End of the World Blues - Jon Courtnay Grimwood

This is a fun read.

It's a whodunit disguised as a sci-fi. And, I hafta say, the sci-fi element is key. Not that it isn't a good whodunit, but the sci-fi part is just a good trippy distraction in the places where my brain would have gotten tired of trying to follow all the little leads. That might be my problem with whodunits, I bore of the procedure quickly - but not so much when someone is traversing time.

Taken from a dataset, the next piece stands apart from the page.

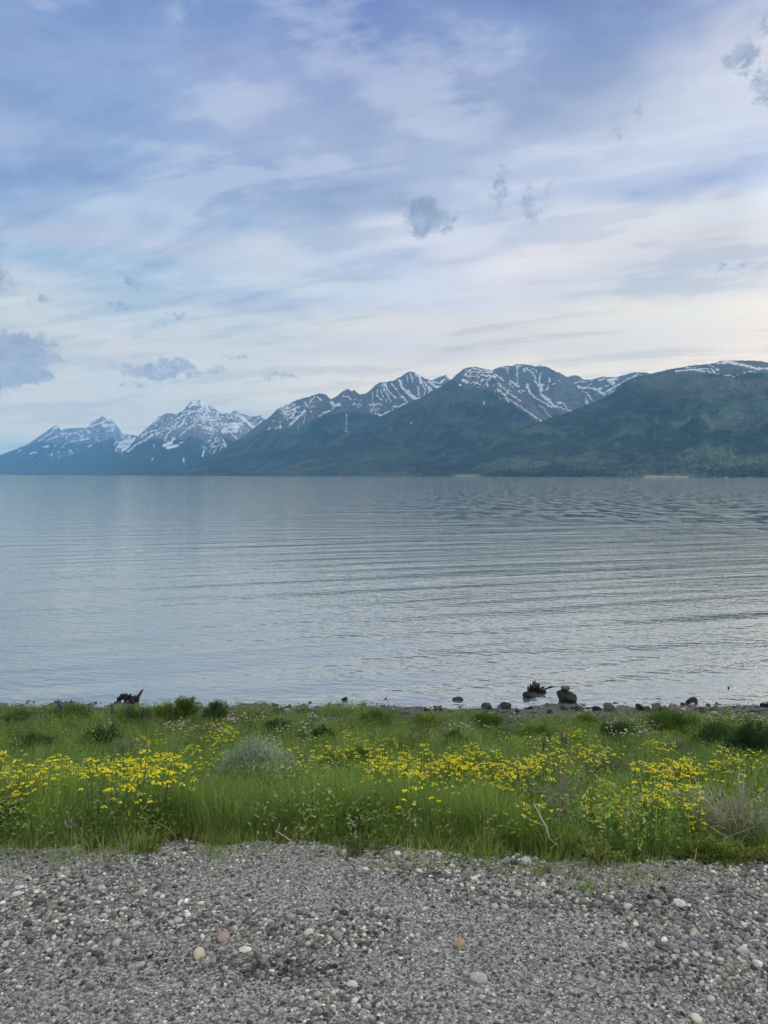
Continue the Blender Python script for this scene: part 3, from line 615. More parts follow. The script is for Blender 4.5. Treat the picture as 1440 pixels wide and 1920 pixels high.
stone_mat = tone_mat("stone", .88, 0, .25, .35, 90, .5)
rng = np.random.default_rng(5)
n = 140000
sy = 2.15 + (rng.random(n) ** 1.0) * 2.25; sx = rng.uniform(-1, 1, n) * (.52 * sy + 1.9)
keep = sy < edge(sx) + .10 * rng.normal(size=n).clip(-1, 2.2)
coarse = sstep(-.2, .35, fbm(sx * .9, sy * 1.6, 88, 3)) * sstep(2.3, 2.8, sy) * .9 + .1
keep &= rng.random(n) < (.62 + .38 * coarse)
sx, sy, coarse = sx[keep], sy[keep], coarse[keep]
size = .0054 * np.exp(rng.normal(0, .42, len(sx))) * (.8 + .6 * coarse)
big = rng.random(len(sx)) < .010; size[big] *= rng.uniform(1.4, 1.9, big.sum()); size = size.clip(.003, .026)
darkp = np.ones(len(sx))
for cx, cy, rx, ry in [(1235, 1690, 60, 22), (300, 1805, 130, 26), (1180, 1815, 120, 18), (560, 1820, 120, 22), (1130, 1700, 40, 10), (170, 1850, 60, 18)]:
    c_ = hit(cx, cy); e_ = hit(cx + rx, cy); f_ = hit(cx, cy - ry)
    d2 = ((sx - c_[0]) / (e_[0] - c_[0])) ** 2 + ((sy - c_[1]) / (f_[1] - c_[1])) ** 2
    darkp *= 1 - .7 * np.exp(-d2) * (rng.random(len(sx)) < .8)
P = np.stack([sx, sy, gz(sx, sy)], 1)
o = link('gravel', stones('gravel', P, size, 6, 1, mat=stone_mat, col_mul=darkp)); tag(o, 'loose grey roadside gravel with pale and slate coloured stones', 'gravel', kind='stuff')

# a few stones that stand out of the gravel, each a thing
def add_stones_thing(name, label, cat, specs, group):
    for i, (px, py, wpx, tone, lab) in enumerate(specs):
        p = hit(px, py); s = wpx / F * p[1] / 2
        me = stones(name, np.array([[0, 0, 0.0]]), np.array([s]), 300 + i, 3, np.array([tone]), stone_mat, flat=(.55, .75), sink=.15)
        tag(link(name, me, None, p), lab, cat, group)
add_stones_thing('pebble', None, 'stone', [
    (1275, 1697, 24, (.60,.60,.62), 'large pale grey stone at the right edge of the dark patch in the gravel'),
    (1178, 1703, 20, (.50,.50,.52), 'pale stone just left of the dark patch in the gravel'),
    (192, 1668, 15, (.52,.50,.42), 'round cream stone high in the left part of the gravel'),
    (75, 1696, 26, (.085,.095,.12), 'dark slate stone high at the left side of the gravel'),
    (420, 1762, 26, (.42,.33,.29), 'pinkish stone above the cluster of pale stones, left half of the gravel'),
    (375, 1793, 30, (.50,.47,.37), 'cream yellow stone in the dark coarse gravel on the left'),
    (263, 1812, 24, (.38,.38,.34), 'upright grey stone in the dark coarse gravel on the left'),
    (862, 1772, 22, (.46,.34,.24), 'dull orange stone right of the middle of the gravel'),
    (897, 1838, 30, (.55,.54,.50), 'wide pale stone low in the middle of the gravel'),
    (1393, 1786, 28, (.45,.45,.44), 'big light grey stone by the right edge of the gravel'),
    (1422, 1810, 20, (.68,.68,.66), 'white stone at the right edge of the gravel'),
    (1170, 1775, 17, (.62,.62,.60), 'small white stone in the coarse gravel on the right'),
    (1130, 1829, 16, (.36,.45,.47), 'small bluish stone low in the right half of the gravel'),
    (660, 1850, 22, (.50,.54,.50), 'pale greenish stone low left of the middle of the gravel'),
    (1305, 1912, 22, (.58,.54,.46), 'cream stone at the very bottom right of the gravel'),
    (460, 1784, 22, (.58,.58,.57), 'pale grey stone right of the cream yellow one in the gravel'),
    (380, 758+1000, 12, (.58,.60,.62), 'small blue white stone in the left half of the gravel'),
    (986, 1618, 26, (.56,.56,.55), 'pale stone close under the verge right of the middle')], 'odd stones standing out of the gravel')

# ------------------------------------------------------------------ grass and herbs: uncountable ground cover
grass_mat = tone_mat("blades", .65, .40, .25)
leaf_mat = tone_mat("leaves", .7, .35, .2)
def blades(pos, h, w, lean, seed, col, seg=4, curve=1.8):
    rng = np.random.default_rng(seed); n = len(pos)
    a = rng.uniform(0, 6.283, n); ld = np.stack([np.cos(a), np.sin(a)], 1) * lean[:, None]
    b = a + rng.normal(1.57, .5, n); sd_ = np.stack([np.cos(b), np.sin(b)], 1)
    s = np.linspace(0, 1, seg + 1)
    cz = h[:, None] * (s[None] - .25 * np.minimum(lean, 1)[:, None] * s[None] ** 2.5)
    cxy = pos[:, None, :2] + ld[:, None] * (h[:, None] * s[None] ** curve)[..., None]
    wd = w[:, None] * (1.02 - s[None] ** 1.6)
    L = np.stack([cxy[..., 0] - sd_[:, None, 0] * wd, cxy[..., 1] - sd_[:, None, 1] * wd, pos[:, 2:3] + cz], -1)
    Rr = np.stack([cxy[..., 0] + sd_[:, None, 0] * wd, cxy[..., 1] + sd_[:, None, 1] * wd, pos[:, 2:3] + cz], -1)
    V = np.stack([L, Rr], 2).reshape(n, -1, 3); k = (seg + 1) * 2
    f = np.array([[2 * i, 2 * i + 1, 2 * i + 3, 2 * i + 2] for i in range(seg)])
    Fc = (f[None] + (np.arange(n) * k)[:, None, None]).reshape(-1, 4)
    return V.reshape(-1, 3), Fc, np.repeat(col, k, 0)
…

The main character is Kit, who starts out not entirely likeable and ends the same way, even though his character evolves through the novel. I respect that about this book. Kit isn't redeemed entirely, nor is he let off the hook. He is true to character and makes some better decisions later in the book than he did early. Totally respectable in that department. The fact that those decisions tie everything about the whodunit off so neatly a little less so.

Enter:

Nijie, a street urchin in Tokyo is the other significant character and the source of all things supernatural in the book. She takes on the identity of Lady Neku as a cos-play character and manages to save Kit's life twice in the opening 50 pages of the book. Her loose ends, not so tied off. She's from the distant future - a not very bright one - and she and Kit are tied together though an object. I've read that her future is existence is too underdeveloped in places and it is ambiguous, but by the time you get to the end it works. She's a kid. What we see of her future world reflects her childish understanding of it, her memory of it and her trauma in it. It sounds exactly a lot like what my nephew sounds like trying to describe something weird that you've never seen. It totally worked for me.